The myth of Narcissus is famous all around the world and it tells the story of this young and extremely handsome boy who fell in love with his reflection in a pool of water and he drowned trying to catch it. Narcissus was the son of the god of the river Cephissus and the nymph Liriope, and for his beauty, every man and woman who saw him fell in love with him. However, Narcissus proudly rejected everyone, including Echo, a nymph who fell deeply in love with him and for her not corresponded love she isolated herself until nothing more than an echo sound remained of her. Nemesis decided to punish Narcissus after having heard these heartbroken sobs and she made him fall in love with his reflection on the water, which he didn’t recognize, and he died in an attempt to reach his image and affection. There are many versions of the end of this myth, one tells that Narcissus drowned trying to catch his reflection in the water while another one sees Narcissus turning into a white and gold flower, namely the daffodil, waiting for his love to be corresponded by his reflection. 

The first object that comes to mind when talking about this myth is the mirror, for sure. Fortunately, nowadays there’s a way to see our reflection without the danger of drowning in the water or even of falling in love with our unrecognized reflection. Mirrors do not have the curse of Narcissus, but if you see your reflection in the Murano Glass mirrors you will surely fall in love with them.

Murano is famous all around the world for the glassmaking process. Venetian glass is the symbol of Venice and in particular, Murano, where all the furnaces are and where the authentic Venetian glass is made. The master glaziers of Murano are the only ones who can produce the original Murano glass objects that you can find all around Venice and the lagoon islands. The label of Murano glass is proper for the objects made in this specific region by the skilful hands of the Murano master glassworkers, who are the custodians of a thousand-year-old art strictly linked to the culture and history of Venice and its Republic. Venetian glass objects can be found (and especially made) nowhere else but in the Venetian lagoon. 

The art of glassmaking has probably its origin in the Middle East, where the Venetians learned the techniques of this process that they later improved in Venice. Even though this art wasn’t born in Venice or Murano, the Venetians made this region the centre of the manufacturing of glass throughout the years since the 10th century at least. Venetian glass is known for its vases, chandeliers, and decorative objects for the house, but another important category made the name of Venetian glass renowned, namely mirrors. 

Around the 15th century in Murano, the master glazier Angelo Barovier invented the “Cristallo” (whose literal translation is “crystal”), which is transparent glass, extremely pure and colourless. The difference between crystal and glass is that the former contains metal oxides (lead) and later they will turn the crystal into a mirror thanks to a chemical reaction with other elements and chemical solutions. Angelo Barovier is considered the inventor of Venetian mirrors thanks the techniques he developed to produce shiny glass surfaces that are perfectly flat and uniform. 

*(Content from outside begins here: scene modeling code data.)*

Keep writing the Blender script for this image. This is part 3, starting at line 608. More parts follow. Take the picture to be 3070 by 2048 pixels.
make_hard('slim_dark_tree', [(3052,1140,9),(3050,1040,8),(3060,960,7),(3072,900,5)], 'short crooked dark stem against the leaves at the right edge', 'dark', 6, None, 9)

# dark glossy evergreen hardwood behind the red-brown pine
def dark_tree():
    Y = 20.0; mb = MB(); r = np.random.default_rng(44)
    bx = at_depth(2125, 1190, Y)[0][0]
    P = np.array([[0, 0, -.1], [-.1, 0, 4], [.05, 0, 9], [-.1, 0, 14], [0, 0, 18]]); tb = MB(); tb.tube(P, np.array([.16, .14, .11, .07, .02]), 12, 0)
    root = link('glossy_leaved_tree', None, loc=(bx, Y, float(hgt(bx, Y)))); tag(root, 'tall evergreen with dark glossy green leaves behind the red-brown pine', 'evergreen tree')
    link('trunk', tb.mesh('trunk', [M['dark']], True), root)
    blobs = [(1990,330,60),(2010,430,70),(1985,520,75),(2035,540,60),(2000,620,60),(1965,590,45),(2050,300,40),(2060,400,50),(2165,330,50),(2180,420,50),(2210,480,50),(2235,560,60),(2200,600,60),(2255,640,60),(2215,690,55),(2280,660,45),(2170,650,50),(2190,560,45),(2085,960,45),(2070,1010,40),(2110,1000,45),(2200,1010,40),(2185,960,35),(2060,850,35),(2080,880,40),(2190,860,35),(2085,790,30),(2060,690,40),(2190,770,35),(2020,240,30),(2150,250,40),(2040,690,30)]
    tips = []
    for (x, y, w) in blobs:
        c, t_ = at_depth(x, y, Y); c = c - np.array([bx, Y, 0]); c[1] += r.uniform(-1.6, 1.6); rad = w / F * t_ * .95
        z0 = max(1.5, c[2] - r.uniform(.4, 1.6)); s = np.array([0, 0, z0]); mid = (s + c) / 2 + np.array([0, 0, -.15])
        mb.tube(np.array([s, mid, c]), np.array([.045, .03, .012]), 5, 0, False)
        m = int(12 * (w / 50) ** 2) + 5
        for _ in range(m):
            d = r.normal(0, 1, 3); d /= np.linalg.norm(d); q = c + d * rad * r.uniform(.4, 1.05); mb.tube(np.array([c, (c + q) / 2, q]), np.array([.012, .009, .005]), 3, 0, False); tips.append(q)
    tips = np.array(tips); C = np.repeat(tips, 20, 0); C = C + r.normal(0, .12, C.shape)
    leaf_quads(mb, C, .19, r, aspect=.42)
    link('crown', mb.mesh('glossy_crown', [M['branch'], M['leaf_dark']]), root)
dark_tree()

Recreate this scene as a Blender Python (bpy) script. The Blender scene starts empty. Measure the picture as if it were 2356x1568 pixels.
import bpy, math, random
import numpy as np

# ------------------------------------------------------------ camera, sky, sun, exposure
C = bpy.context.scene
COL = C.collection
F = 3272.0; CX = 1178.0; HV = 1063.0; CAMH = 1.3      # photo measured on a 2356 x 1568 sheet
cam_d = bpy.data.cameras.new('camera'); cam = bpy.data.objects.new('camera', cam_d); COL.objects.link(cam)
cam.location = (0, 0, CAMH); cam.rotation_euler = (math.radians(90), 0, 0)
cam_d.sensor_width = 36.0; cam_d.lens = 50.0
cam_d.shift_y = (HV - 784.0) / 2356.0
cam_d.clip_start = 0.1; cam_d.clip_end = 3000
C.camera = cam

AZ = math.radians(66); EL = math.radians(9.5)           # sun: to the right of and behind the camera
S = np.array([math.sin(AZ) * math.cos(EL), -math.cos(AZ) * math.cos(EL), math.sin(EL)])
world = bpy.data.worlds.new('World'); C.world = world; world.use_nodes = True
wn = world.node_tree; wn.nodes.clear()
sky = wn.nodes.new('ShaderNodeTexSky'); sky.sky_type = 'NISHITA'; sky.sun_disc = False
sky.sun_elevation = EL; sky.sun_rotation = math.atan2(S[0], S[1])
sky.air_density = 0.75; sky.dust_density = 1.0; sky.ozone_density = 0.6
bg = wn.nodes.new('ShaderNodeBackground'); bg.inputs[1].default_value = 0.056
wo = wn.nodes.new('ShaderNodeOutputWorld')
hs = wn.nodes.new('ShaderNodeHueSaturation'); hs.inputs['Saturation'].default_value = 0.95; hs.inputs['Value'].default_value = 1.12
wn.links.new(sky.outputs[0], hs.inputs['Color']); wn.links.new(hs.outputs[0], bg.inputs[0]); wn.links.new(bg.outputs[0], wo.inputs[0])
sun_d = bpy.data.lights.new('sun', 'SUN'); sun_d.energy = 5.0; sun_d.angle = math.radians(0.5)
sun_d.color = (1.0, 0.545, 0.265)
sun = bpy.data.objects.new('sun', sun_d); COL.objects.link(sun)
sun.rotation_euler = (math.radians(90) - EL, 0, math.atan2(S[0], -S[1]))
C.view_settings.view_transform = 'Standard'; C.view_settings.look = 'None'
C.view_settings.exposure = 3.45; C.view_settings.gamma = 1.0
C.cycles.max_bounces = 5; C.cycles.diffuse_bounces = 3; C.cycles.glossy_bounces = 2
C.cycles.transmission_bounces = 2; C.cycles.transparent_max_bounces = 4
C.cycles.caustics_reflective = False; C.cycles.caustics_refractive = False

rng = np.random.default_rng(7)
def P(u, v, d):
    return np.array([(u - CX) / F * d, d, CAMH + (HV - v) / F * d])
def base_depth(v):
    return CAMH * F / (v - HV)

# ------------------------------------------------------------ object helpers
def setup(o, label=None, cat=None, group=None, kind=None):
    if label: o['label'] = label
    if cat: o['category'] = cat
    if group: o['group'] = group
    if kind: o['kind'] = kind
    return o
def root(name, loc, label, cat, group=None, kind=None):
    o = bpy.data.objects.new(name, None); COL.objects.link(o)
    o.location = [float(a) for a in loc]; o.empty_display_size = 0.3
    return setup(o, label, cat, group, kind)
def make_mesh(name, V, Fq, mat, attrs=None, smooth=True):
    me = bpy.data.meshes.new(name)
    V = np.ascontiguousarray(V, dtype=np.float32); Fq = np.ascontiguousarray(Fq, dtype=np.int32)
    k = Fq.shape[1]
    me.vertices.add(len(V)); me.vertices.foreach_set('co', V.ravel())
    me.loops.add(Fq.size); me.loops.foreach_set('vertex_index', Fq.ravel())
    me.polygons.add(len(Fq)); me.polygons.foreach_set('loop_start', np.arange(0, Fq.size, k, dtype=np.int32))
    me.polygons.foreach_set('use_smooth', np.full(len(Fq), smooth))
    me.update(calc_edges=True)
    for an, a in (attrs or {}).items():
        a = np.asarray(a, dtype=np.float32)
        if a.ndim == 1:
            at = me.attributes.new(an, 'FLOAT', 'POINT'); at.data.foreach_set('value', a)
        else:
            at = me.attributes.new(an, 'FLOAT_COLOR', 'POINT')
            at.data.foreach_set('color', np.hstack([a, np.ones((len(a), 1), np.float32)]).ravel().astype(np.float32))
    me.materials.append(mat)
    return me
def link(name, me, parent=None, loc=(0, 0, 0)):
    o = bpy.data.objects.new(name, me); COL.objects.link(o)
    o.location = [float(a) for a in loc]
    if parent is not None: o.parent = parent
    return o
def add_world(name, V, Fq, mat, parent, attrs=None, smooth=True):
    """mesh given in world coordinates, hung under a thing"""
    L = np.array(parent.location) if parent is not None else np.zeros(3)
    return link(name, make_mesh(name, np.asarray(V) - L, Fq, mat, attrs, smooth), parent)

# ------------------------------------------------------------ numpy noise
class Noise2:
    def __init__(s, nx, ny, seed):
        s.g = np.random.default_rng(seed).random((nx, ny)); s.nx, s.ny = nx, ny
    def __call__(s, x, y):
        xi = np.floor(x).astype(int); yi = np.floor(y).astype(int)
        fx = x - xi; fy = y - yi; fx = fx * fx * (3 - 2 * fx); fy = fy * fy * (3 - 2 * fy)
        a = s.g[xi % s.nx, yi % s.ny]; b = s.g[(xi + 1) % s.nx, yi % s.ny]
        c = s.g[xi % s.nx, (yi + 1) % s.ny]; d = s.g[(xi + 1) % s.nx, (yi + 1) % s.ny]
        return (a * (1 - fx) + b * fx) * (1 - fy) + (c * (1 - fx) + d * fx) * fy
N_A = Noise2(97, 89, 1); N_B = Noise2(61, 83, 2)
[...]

Murano Glass Mirrors are unique works of art which are symbolic of the Venetian tradition. They are entirely hand-made, and their characteristics are hand-engraved decorations, generally flowers and leaves. These details, together with their shapes and the elaborated sculptures all around the frame make the mirrors elegant and eccentric, a symbol of tradition with a touch of luxury.

It is impossible not to fall in love with your reflection framed in these masterpieces. Their uniqueness achieved through the hard work of the master glassmakers and the antique techniques used in the furnaces is what makes these mirrors so valuable, magnificent, and breathtaking. No matter where they are displayed, they will make your house splendid and their presence in your house won’t go unnoticed.